=== DATA LINES ===
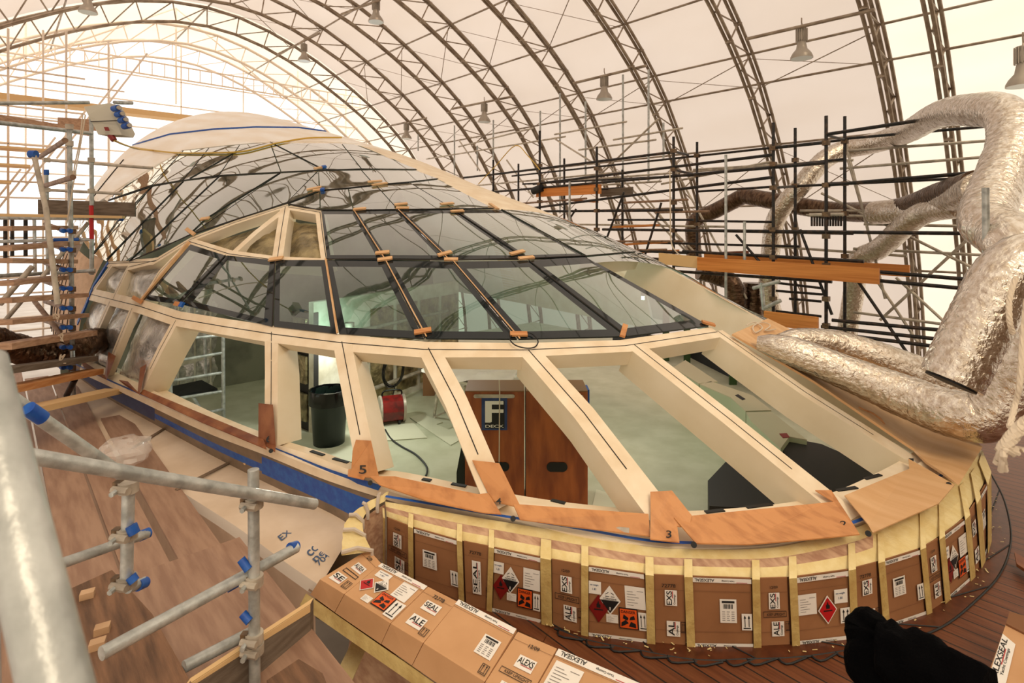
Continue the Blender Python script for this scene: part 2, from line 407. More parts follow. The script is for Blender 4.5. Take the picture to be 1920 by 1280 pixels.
for k in range(1, 9):
    if k == 1: continue
    e = empty('wind_bracing', 'thin crossed steel bracing rods '+WB[k-1], 'bracing', 'crossed rods between the arches')
    ya, yb = ys_tr[k], ys_tr[k+1]
    for a, c in ((0, 3), (5, 7), (9, 10), (12, 14)):
        A = PROF[len(HP)-1+a]; B = PROF[len(HP)-1+c]
        tb('rod', (A[0]-.1, ya, A[1]-.12), (B[0]-.1, yb, B[1]-.12), .012, 'truss', e, 6)
        tb('rod', (B[0]-.1, ya, B[1]-.12), (A[0]-.1, yb, A[1]-.12), .007, 'truss', e, 6)
# hanging lamps
def lamp(u, v, d, lab, first=[None]):
    p = PD(u, v, d)
    if first[0] is None:
        e = empty('high_bay_lamp')
        b = MB()
        prof = [(.0, .12), (.07, .11), (.09, .0), (.10, -.06), (.165, -.14), (.20, -.21), (.205, -.25), (.19, -.25), (.15, -.15), (0, -.13)]
        n = 24; vs = [(r*math.cos(2*math.pi*k/n), r*math.sin(2*math.pi*k/n), z) for r, z in prof for k in range(n)]
        fs = [(i*n+k, i*n+(k+1) % n, (i+1)*n+(k+1) % n, (i+1)*n+k) for i in range(len(prof)-1) for k in range(n)]
        b.add(vs, fs, 'lamp_grey'); b.build('reflector', e)
        g = MB(); g.tube([(0, 0, .10), (0, 0, .34)], .085, 'galv_dull', 16)
        for k in range(16):
            a = 2*math.pi*k/16; g.tube([(.1*math.cos(a), .1*math.sin(a), .08), (.1*math.cos(a), .1*math.sin(a), .33)], .009, 'lamp_grey', 5)
        g.build('heat_sink', e)
        MB().tube([(0, 0, -.235), (0, 0, -.25)], .192, 'lamp_lens', 24).build('lens', e)
        MB().tube([(-.0, 0, .34), (.03, 0, .40), (0, 0, .46), (0, 0, .55)], .012, 'truss', 6).build('hook', e)
        first[0] = e
    else:
        e = first[0].copy(); COL.objects.link(e)
        for ch in first[0].children:
            c = ch.copy(); COL.objects.link(c); c.parent = e
    e.location = p; tag(e, lab, 'lamp', 'bell lamps hanging from the tent roof')
for u, v, d, l in ((1503, 86, 11.0, 'largest grey bell lamp, hanging left of the bright fabric seam'), (1133, 168, 14.4, 'grey bell lamp hanging above the tall galvanised scaffold poles'),
  (908, 214, 18, 'grey bell lamp second from the glass dome in the lower row'), (762, 248, 21.5, 'smallest bell lamp of the lower row, nearest the roof of the boat'),
  (705, 24, 15, 'bell lamp near the top edge, in the upper row'), (570, 101, 19, 'bell lamp of the upper row against the cream fabric'), (165, 5, 14, 'bell lamp cut by the top edge in the white glare'), (1918, 130, 8.3, 'bell lamp cut by the right edge of the photo')):
    lamp(u, v, d, l)
    # carrier bar
p1 = [(1400,73,11.8),(1640,18,9.9)], [(1075,156,14.9),(1212,123,13.6)], [(848,204,18.8),(965,180,17.3)], [(712,240,22.5),(800,221,20.8)], [(640,27,15.8),(712,0,14.8)], [(520,102,20),(600,62,18.6)]
for k, (a, c) in enumerate(p1):
    tag(tb('lamp_rail', PD(*a), PD(*c), .035, 'truss'), 'steel tube carrying '+['the largest bell lamp', 'the bell lamp above the scaffold poles', 'the second bell lamp of the lower row', 'the smallest bell lamp', 'the bell lamp near the top edge', 'the bell lamp of the upper row against cream fabric'][k], 'tube', 'tubes carrying the lamps')

# ------------------------------------------------------------------ boat: deck and deckhouse
DZ = -2.2
SILL = [(150,690),(200,712),(260,740),(380,795),(500,840),(600,880),(700,912),(800,940),(960,975),(1100,1005),(1250,1025),(1400,1025),(1500,1012),(1600,985),(1700,935),(1790,870),(1830,830)]
INNR = [(158,672),(205,692),(268,722),(385,780),(500,826),(585,853),(668,884),(745,893),(900,926),(1040,950),(1215,968),(1300,970),(1420,962),(1530,948),(1610,925),(1712,874),(1765,838)]
SO = [PH(u, v, 1.75) for u, v in SILL]; SI = [PH(u, v, 1.70) for u, v in INNR]
SO = spline(SO, 6); SI = spline(SI, 6)
WB_ = [(725,1062),(781,1098),(860,1125),(925,1140),(1016,1162),(1100,1186),(1221,1200),(1300,1206),(1410,1207),(1490,1203),(1592,1192),(1660,1170),(1733,1145),(1770,1120),(1815,1080),(1838,1045),(1854,985),(1856,930)]
WT_ = [(725,965),(781,986),(860,1008),(919,1020),(1016,1040),(1092,1054),(1211,1071),(1290,1075),(1406,1079),(1480,1077),(1585,1063),(1637,1050),(1718,1025),(1757,1003),(1803,968),(1825,935),(1845,900),(1850,865)]
WBP = spline([PH(u, v, 2.2) for u, v in WB_], 4); WTP = spline([PH(u, v, 1.82) for u, v in WT_], 4)
teak = MB()
far = [(1.0, 3.0, DZ), (1.5, 1.2, DZ), (2.0, -.6, DZ), (5, -.9, DZ), (11, -.9, DZ), (11, 12, DZ), (6.6, 12, DZ)]
k = len(WBP); mid = k//2
inn = [V((p.x, p.y, DZ)) for p in WBP]
outc = []
for i, p in enumerate(inn):
    t = inn[min(i+1, k-1)]-inn[max(i-1, 0)]; n = V((t.y, -t.x, 0)).normalized(); outc.append(V((max(p.x+n.x*2.4, -9) if i > 14 else p.x+n.x*.5, p.y+n.y*(2.4 if i > 14 else .5), DZ)))
teak.add(inn+outc, [(i, k+i, k+i+1, i+1) for i in range(k-1)], 'teak')
FS = [V((5.9+.4*(5.9-tab(TX, y)), y, DZ)) for y in (1.3, 1.7, 2.2)]
a1, a2 = inn[-1], outc[-1]
rim = [a1]+FS; far_ = [a2]+[V((9, p.y-.5, DZ)) for p in FS]
teak.add(rim+far_, [(i, len(rim)+i, len(rim)+i+1, i+1) for i in range(len(rim)-1)], 'teak')
teak.add([outc[-2], outc[-1], (9, FS[0].y-.5, DZ), (9, -1.6, DZ)], [(0, 1, 2, 3)], 'teak')
struct(teak.build('floor', None, False))
house = empty('deckhouse', 'curved cream framed yacht deckhouse with a large dome of dark glass panes', 'deckhouse')
def strip(b, A, B, m):
    n = len(A); b.add(list(A)+list(B), [(i, i+1, n+i+1, n+i) for i in range(n-1)], m)
def inward(P, d, dz):
    out = []
    for i, p in enumerate(P):
        t = (P[min(i+1, len(P)-1)]-P[max(i-1, 0)]); n = V((-t.y, t.x, 0)); n = n.normalized()
        out.append(V((p.x+n.x*d, p.y+n.y*d, p.z+dz)))
    return out
b = MB(); S2 = inward(SI, .115, -.02)
strip(b, SO, SI, 'cream'); strip(b, SI, inward(SI, .004, -.03), 'redwood'); strip(b, inward(SI, .004, -.03), S2, 'cream'); strip(b, S2, inward(S2, .02, -1.25), 'cream_side')
strip(b, SO, inward(SO, .0, -.06), 'cream')
FT = [V((p.x, p.y, -1.75)) for p in rim]; FT[0] = SO[-1]
strip(b, FT, [V((p.x-.02, p.y, -3.0)) for p in FT], 'cream_side'); strip(b, FT, [V((p.x-.2, p.y+.05, -1.72)) for p in FT], 'cream')
b.build('sill', house)
E0 = [p for p in SO]
# slots in the inner coaming
for k, (u0, u1, v0, v1) in enumerate([(580,604,850,858),(622,650,864,872),(790,806,903,906),(845,872,912,917),(1032,1058,943,949),(1325,1360,966,962),(1402,1450,957,951),(1572,1610,925,919),(1625,1655,903,895)]):
    a = PH(u0, v0-3, 1.722); c = PH(u1, v1-3, 1.722)
    w_ = (c-a).cross(V((0, 0, -1))).normalized()*.03; MB().prism([a, c, c+w_, a+w_], (0, 0, .006), 'black').build('slot', house)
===
*TASK DESCRIPTION:*
Only lines with the string "from" belong in your answer; copy each one.

*EXERCISE OUTPUT:*
Continue the Blender Python script for this scene: part 2, from line 407. More parts follow. The script is for Blender 4.5. Take the picture to be 1920 by 1280 pixels.
    e.location = p; tag(e, lab, 'lamp', 'bell lamps hanging from the tent roof')
  (908, 214, 18, 'grey bell lamp second from the glass dome in the lower row'), (762, 248, 21.5, 'smallest bell lamp of the lower row, nearest the roof of the boat'),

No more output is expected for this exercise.